"The government is willing to make tough decisions," Pasha said during a briefing to the Senate's Standing Committee on Finance.
According to the minister, the government doesn't want to burden people, but that the 'IMF wants to steer us in a different direction.'
The lawmaker highlighted that the country was up against tough times. "The situation is extraordinary and it calls for efforts in unison," she stressed.
Pasha added that the government was fully cognisant of the situation and in process of engaging the IMF.
"The notion that we do not have a crisis-management plan at work is false," she maintained.
According to a report, Pakistan is facing existential multi-dimensional crises of politics and economy with a highly dysfunctional state. It is about much more than democracy and debt. Short-term fixes and political engineering may not work this time. The country needs a radical break from the past policies but nobody wants to do it.

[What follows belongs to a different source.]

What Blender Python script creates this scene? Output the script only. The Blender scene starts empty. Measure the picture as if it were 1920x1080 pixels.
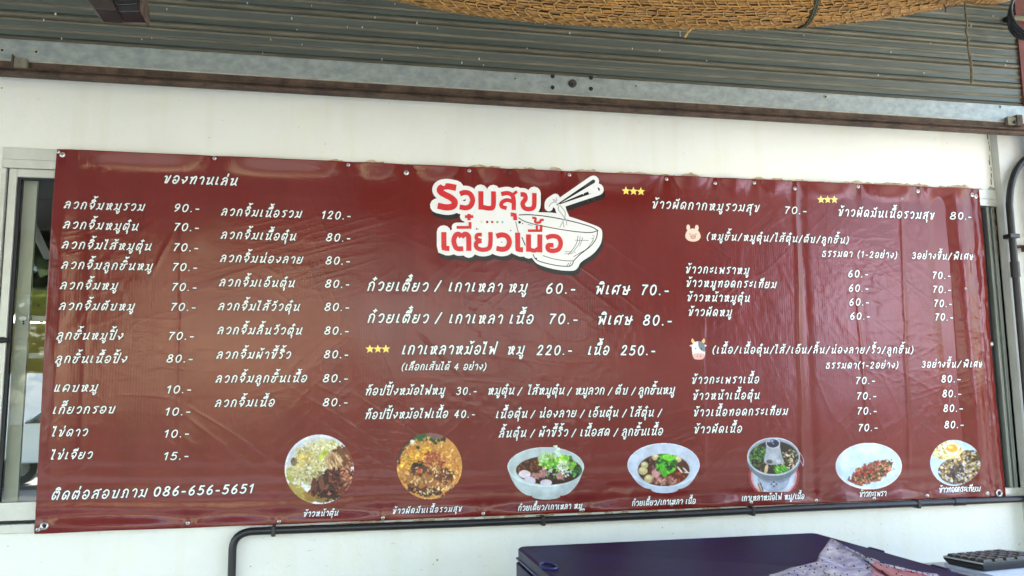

Hence Pakistan could sink deeper into the quagmire especially if the IMF programme is not resumed within the next few weeks. There is no sign that the talks with the IMF are going to start soon as was previously indicated by the prime minister.
The government projected around $10 billion of pledges made at the Geneva Climate Conference of Pakistan’s donors as a great success but 90 percent of those are in the form of project loans to be utilised over a period of time and hence unlikely to help with the immediate balance of payments crisis. Further, there is a big question mark on whether the lending institutions would disburse the loans without the resumption of the IMF programme.
Some believe Pakistan will muddle through the economic crisis because it is resilient, and has seen tougher times. This rear-view mindset is dangerous and based on flawed reasoning. I believe it will ultimately default, worse is yet to come. It is not like the past crises. Even during 1998-99, the track record of the current finance minister was nothing short of a disaster.